# Given request
The data below should be restated word for word, with every picture omitted.

○ ○ ○ ○ ○

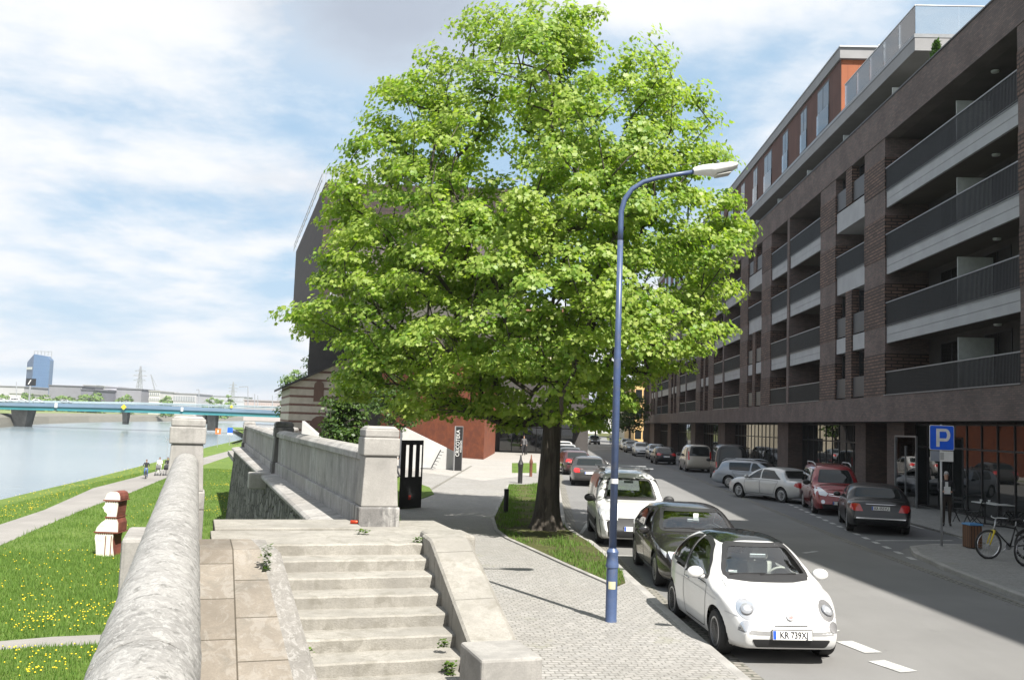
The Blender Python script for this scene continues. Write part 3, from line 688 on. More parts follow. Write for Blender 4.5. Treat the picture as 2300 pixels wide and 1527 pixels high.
for off in (-.25,):
    pts = [(a_.x + off, 75, zt + .0), (d_.x + off, d_.y, zt)]
    for h in (.6, 1.1): m.bar((pts[0][0], pts[0][1], zt + h - .3), (pts[1][0], pts[1][1], zt + h - .3), .045)
    for k in range(12):
        p = Vector(pts[0]).lerp(Vector(pts[1]), k / 11); m.bar(p, p + Vector((0, 0, .8)), .06)
    m.bar((a_.x, 75, zt + .8), (b_.x, 75, zt + .8), .07)
    for k in range(9): m.bar((a_.x + k * 2, 75.05, zt), (a_.x + k * 2, 75.05, zt + .8), .06)
m.build('roof_railing', M['metal'], mus)
m = MB()
for px, y0p, y1p in ((743, 650, 735), (777, 605, 640), (803, 628, 645)):
    p, q_ = D(px, y0p, 74.6), D(px, y1p, 74.6); m.bar(p, q_, .12); m.bar(p + Vector((.45, 0, 0)), q_ + Vector((.45, 0, 0)), .1)
    for k in range(8):
        r_ = p.lerp(q_, k / 7); m.bar(r_, r_ + Vector((.45, 0, 0)), .06)
m.build('stair_rail', M['metal'], mus)
# rusty orange end wall reaching down to the pavement
cA, cB = G(1112, 1016, .12), G(1090, 1032, .12)
ow = MB(); L0 = D(900, 1000, 83)
bw = [(cA.x, 87.0), (cB.x - .15, cB.y), (cB.x - 9.5, cB.y + 10), (cB.x - 9.5, 92)]
ow.prism([(p[0], p[1]) for p in bw][::-1], 0, 7.5)
o = ow.build('museum_annex', M['corten_o'], fix=True); tag(o, 'bright orange rusted metal block with a sharp corner beside the sunlit forecourt', 'building')
# dark passage with shop front under the museum, right of the orange wall
gt = empty('museum_entrance', (cA.x, 92, .12), 0, 'dark glazed passage under the museum, right of the orange wall', 'building')
b = MB(); b.box(-.2, 0, 0, 9.0, .5, 8.5); b.box(-.2, -4.5, 4.2, 9, 0, 4.8); b.build('wall', M['recess'], gt)
b = MB()
for i in range(7): b.box(.3 + i * 1.2, -.12, 0, .38 + i * 1.2, -.02, 4.1)
b.box(.3, -.12, 2.4, 7.6, -.02, 2.5); fo = b.build('window', M['frame'], gt)
b = MB(); b.box(.38, -.06, .1, 7.5, -.03, 4.0); b.build('pane', M['dglass'], fo)
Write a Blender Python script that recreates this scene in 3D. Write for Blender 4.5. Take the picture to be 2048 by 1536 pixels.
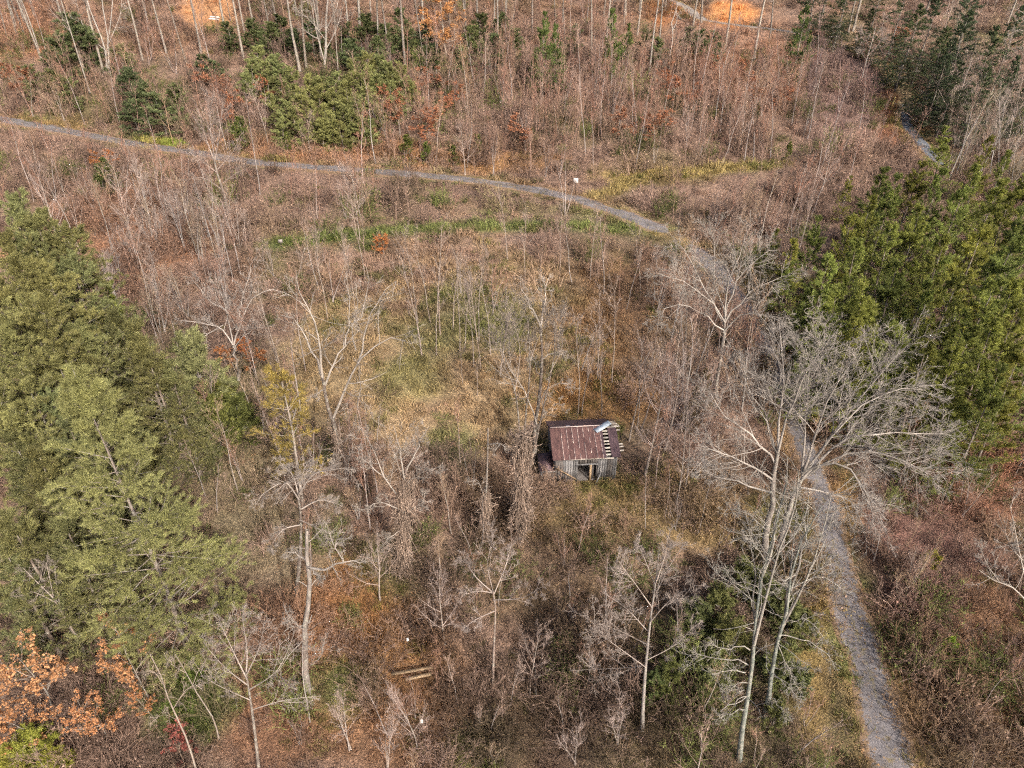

○ ○ ○ ○ ○

# Answer for this exercise
The Blender Python script for this scene continues. Write part 3, from line 688 on. More parts follow. Write for Blender 4.5. Treat the picture as 2300 pixels wide and 1527 pixels high.
for off in (-.25,):
    pts = [(a_.x + off, 75, zt + .0), (d_.x + off, d_.y, zt)]
    for h in (.6, 1.1): m.bar((pts[0][0], pts[0][1], zt + h - .3), (pts[1][0], pts[1][1], zt + h - .3), .045)
    for k in range(12):
        p = Vector(pts[0]).lerp(Vector(pts[1]), k / 11); m.bar(p, p + Vector((0, 0, .8)), .06)
    m.bar((a_.x, 75, zt + .8), (b_.x, 75, zt + .8), .07)
    for k in range(9): m.bar((a_.x + k * 2, 75.05, zt), (a_.x + k * 2, 75.05, zt + .8), .06)
m.build('roof_railing', M['metal'], mus)
m = MB()
for px, y0p, y1p in ((743, 650, 735), (777, 605, 640), (803, 628, 645)):
    p, q_ = D(px, y0p, 74.6), D(px, y1p, 74.6); m.bar(p, q_, .12); m.bar(p + Vector((.45, 0, 0)), q_ + Vector((.45, 0, 0)), .1)
    for k in range(8):
        r_ = p.lerp(q_, k / 7); m.bar(r_, r_ + Vector((.45, 0, 0)), .06)
m.build('stair_rail', M['metal'], mus)
# rusty orange end wall reaching down to the pavement
cA, cB = G(1112, 1016, .12), G(1090, 1032, .12)
ow = MB(); L0 = D(900, 1000, 83)
bw = [(cA.x, 87.0), (cB.x - .15, cB.y), (cB.x - 9.5, cB.y + 10), (cB.x - 9.5, 92)]
ow.prism([(p[0], p[1]) for p in bw][::-1], 0, 7.5)
o = ow.build('museum_annex', M['corten_o'], fix=True); tag(o, 'bright orange rusted metal block with a sharp corner beside the sunlit forecourt', 'building')
# dark passage with shop front under the museum, right of the orange wall
gt = empty('museum_entrance', (cA.x, 92, .12), 0, 'dark glazed passage under the museum, right of the orange wall', 'building')
b = MB(); b.box(-.2, 0, 0, 9.0, .5, 8.5); b.box(-.2, -4.5, 4.2, 9, 0, 4.8); b.build('wall', M['recess'], gt)
b = MB()
for i in range(7): b.box(.3 + i * 1.2, -.12, 0, .38 + i * 1.2, -.02, 4.1)
b.box(.3, -.12, 2.4, 7.6, -.02, 2.5); fo = b.build('window', M['frame'], gt)
b = MB(); b.box(.38, -.06, .1, 7.5, -.03, 4.0); b.build('pane', M['dglass'], fo)
Write a Blender Python script that recreates this scene in 3D. Write for Blender 4.5. Take the picture to be 2048 by 1536 pixels.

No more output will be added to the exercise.